Where I live in the panhandle mangroves are effectively absent (I've been told that they occur along the entire Florida coast but up here they are rare and small enough to be ecologically unimportant) and we have vast expanses of salt marsh. On Merritt Island there is both mangrove and salt marsh.
The shallow fluctuating water levels are important for a rich variety of life. It provides a haven from predatory fish for a number of small or juvenile fish species.
And conversely provide good places to forage for a wide variety of shore and wading birds.
Yellowlegs
Reddish Egret
White Ibis
At slightly higher elevations you get freshwater marshes
And hardwood hammocks
Resurrection Ferns growing on a fallen live oak
Wild coffee growing on the side of a shell mound constructed by native Americans.
The salt water necessary to the marshes and mangroves would kill most of these organisms.
How will climate change affect these systems? Rising sea levels and more frequent storms are going to push everything west. Warmer weather will allow species such as the wild coffee and mangroves that are limited by freezing temperatures to expand their ranges north. Other species may no longer be able to survive the warmer climate and will need to move north or die out.
The generalists and highly mobile species are going to be the most successful. A warming world will probably be one dominated by species that are good colonizers and can tolerate a wide range of environments. Specialists are more likely go extinct because their populations will not be able to disperse or evolve their way out of their current situation.
And now I'm going to get on my soapbox
The question to ask is: are we otters or turtle barnacles? Are we so stuck in the world we have now that we can't visualize a new one. This is an important question because, unlike the turtle barnacle we have some control over our destiny.
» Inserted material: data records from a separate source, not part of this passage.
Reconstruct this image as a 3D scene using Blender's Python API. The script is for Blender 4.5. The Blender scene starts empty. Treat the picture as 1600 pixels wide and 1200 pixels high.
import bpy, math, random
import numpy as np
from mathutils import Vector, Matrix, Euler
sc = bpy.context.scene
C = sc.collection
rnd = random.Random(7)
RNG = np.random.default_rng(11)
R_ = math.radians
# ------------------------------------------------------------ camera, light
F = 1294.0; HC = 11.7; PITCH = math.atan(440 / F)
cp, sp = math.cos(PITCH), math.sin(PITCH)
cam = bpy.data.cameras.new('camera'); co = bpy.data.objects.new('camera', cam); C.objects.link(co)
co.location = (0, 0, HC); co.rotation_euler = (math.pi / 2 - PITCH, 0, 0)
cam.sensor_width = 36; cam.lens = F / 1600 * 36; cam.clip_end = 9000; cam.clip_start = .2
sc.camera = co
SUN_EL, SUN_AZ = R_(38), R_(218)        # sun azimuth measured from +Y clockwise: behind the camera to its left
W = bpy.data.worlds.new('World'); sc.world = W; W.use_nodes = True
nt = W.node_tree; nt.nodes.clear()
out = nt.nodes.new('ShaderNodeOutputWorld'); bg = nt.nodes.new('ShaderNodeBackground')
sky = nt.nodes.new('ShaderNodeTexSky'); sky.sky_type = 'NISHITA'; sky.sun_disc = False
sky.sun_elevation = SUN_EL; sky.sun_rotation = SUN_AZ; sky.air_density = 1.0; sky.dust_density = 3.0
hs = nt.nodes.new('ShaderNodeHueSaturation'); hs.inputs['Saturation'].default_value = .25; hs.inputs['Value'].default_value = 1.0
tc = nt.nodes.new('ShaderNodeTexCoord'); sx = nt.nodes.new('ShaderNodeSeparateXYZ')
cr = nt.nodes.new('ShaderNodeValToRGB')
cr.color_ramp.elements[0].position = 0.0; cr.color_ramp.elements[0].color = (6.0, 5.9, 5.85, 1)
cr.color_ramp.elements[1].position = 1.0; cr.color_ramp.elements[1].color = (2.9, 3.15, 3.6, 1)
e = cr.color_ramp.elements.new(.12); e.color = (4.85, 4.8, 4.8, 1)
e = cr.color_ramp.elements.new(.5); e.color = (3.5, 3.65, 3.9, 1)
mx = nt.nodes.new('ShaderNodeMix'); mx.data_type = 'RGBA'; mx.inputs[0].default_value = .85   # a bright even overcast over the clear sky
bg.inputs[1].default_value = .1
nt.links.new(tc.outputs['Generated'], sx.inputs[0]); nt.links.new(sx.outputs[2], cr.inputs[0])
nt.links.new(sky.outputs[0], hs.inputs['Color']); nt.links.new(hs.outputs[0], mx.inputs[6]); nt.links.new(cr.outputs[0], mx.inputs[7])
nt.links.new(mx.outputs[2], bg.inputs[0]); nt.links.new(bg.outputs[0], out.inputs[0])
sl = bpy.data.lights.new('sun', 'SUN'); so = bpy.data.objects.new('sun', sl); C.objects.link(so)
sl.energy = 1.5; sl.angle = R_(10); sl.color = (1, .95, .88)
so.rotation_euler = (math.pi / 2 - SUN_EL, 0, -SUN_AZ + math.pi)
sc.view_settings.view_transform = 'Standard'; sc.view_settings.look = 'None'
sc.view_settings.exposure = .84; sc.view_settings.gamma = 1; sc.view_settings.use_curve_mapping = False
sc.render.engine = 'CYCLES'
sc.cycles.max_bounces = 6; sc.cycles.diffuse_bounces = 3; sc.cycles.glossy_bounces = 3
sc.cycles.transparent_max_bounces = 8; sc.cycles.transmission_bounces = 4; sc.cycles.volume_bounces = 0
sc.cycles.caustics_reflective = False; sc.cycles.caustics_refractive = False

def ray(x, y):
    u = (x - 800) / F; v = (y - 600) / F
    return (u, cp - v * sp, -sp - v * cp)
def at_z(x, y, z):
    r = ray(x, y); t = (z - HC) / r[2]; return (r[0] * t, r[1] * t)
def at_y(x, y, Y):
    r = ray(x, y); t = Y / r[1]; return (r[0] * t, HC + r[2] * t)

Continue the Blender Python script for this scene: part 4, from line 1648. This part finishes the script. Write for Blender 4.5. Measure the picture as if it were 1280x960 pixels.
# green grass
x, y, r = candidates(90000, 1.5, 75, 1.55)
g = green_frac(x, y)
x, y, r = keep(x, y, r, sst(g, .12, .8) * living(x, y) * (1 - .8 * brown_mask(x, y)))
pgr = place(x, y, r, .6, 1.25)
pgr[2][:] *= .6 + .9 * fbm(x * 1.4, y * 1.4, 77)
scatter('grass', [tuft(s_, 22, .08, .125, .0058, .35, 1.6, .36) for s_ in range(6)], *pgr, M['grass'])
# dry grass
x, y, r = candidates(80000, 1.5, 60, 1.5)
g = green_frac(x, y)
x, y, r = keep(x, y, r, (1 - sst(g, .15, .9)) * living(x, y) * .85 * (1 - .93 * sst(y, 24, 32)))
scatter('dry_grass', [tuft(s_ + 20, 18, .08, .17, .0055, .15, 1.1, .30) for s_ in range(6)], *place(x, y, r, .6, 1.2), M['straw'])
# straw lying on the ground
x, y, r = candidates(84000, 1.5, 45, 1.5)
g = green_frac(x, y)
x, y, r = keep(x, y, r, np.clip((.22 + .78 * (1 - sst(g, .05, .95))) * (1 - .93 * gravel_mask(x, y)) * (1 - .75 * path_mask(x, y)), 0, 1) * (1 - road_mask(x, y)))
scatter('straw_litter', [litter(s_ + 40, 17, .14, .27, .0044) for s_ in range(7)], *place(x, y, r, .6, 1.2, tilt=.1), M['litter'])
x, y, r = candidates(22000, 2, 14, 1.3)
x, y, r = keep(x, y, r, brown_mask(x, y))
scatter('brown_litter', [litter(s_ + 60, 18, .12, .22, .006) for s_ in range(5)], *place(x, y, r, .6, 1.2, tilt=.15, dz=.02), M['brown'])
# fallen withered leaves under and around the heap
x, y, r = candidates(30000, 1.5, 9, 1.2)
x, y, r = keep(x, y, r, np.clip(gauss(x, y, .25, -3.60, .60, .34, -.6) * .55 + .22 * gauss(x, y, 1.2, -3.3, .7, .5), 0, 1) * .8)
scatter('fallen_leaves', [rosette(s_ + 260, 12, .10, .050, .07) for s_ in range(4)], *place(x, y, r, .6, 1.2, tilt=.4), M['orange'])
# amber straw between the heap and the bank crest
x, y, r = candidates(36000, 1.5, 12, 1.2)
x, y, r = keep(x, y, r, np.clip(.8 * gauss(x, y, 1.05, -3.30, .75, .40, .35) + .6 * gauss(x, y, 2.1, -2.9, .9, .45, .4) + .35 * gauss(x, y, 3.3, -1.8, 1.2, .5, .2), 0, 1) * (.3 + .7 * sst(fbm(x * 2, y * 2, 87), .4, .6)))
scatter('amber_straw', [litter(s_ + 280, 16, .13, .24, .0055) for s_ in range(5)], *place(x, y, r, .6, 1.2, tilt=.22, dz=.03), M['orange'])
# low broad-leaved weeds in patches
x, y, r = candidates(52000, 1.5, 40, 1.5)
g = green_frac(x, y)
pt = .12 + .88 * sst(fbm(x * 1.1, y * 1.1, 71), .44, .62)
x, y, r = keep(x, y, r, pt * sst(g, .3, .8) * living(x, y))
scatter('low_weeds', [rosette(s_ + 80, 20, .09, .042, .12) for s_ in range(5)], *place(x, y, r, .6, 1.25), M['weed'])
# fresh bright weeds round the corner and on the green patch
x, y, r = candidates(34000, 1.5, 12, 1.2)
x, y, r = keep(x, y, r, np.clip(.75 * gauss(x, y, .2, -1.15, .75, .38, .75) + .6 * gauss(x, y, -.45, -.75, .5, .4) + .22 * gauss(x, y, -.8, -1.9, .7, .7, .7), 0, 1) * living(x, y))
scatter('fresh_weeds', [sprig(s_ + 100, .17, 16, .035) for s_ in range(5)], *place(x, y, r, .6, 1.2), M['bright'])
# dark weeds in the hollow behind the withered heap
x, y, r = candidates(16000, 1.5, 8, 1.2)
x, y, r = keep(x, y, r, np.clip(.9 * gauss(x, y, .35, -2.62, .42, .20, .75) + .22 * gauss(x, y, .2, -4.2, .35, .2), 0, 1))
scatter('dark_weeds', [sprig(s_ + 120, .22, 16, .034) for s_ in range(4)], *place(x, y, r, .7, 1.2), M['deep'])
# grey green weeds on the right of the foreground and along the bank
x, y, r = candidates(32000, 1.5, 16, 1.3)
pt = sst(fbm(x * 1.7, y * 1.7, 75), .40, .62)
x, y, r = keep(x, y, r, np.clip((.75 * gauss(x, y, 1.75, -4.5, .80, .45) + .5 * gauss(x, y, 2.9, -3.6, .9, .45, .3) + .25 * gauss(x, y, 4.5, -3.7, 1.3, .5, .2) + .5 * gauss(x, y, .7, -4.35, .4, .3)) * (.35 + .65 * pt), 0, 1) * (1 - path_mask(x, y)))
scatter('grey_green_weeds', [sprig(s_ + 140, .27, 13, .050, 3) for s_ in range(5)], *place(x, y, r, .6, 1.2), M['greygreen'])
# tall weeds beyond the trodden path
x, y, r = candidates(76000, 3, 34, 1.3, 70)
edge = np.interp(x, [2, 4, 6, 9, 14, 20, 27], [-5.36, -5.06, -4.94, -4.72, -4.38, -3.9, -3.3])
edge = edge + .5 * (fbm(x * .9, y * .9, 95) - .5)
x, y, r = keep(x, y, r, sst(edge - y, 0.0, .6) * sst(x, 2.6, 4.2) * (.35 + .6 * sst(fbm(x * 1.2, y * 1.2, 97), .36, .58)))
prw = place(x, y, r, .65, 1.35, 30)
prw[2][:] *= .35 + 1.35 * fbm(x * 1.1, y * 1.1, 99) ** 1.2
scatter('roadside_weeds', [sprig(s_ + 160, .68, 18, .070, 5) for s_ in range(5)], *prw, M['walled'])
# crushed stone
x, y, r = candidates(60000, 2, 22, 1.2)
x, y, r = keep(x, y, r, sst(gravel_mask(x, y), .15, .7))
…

Our ability to live and thrive in the world we've so drastically modified depends less on our ability to evolve our way out and more on our ability to imagine our way out. dkos has had a great group of environmental diarists who have been tremendously successful in generating a lot of useful information. I'm a bit worried that dkos4 has fragmented things a bit but maybe that's just me.
What I've done here is given you a very brief sketch of the world of some species and their interactions with the environment. With enough time I could flesh it out quite a bit. Environmental diarists are excellent at describing the world in which we live in and the problems that it faces be they related to energy, legislation, melting ice caps, what have you. Although we perhaps see the problems more clearly we are as stuck in the world we live in as the next person. It is all too easy to slip into a self-defeating 'ecological nihilism' to quote the esteemed laughing planet.
In the fall I exposed students to the concepts of sustainability in an honors seminar. At the end, after getting a lot of bad news, I asked them what kind of future they wanted to see. They liked this approach but didn't really have any concrete ideas. This is the central challenge of environmentalism as I see it, to take what we know and use it imaginatively to create a vision of the future.
Cape Canaveral is the site of one of the great technological achievements of our species. We need to aspire to another achievement rather than merely react with (justifiable) fear and concern to the world around us. The earth is our home, a home for which we are responsible, by virtue of both our sentience and our power.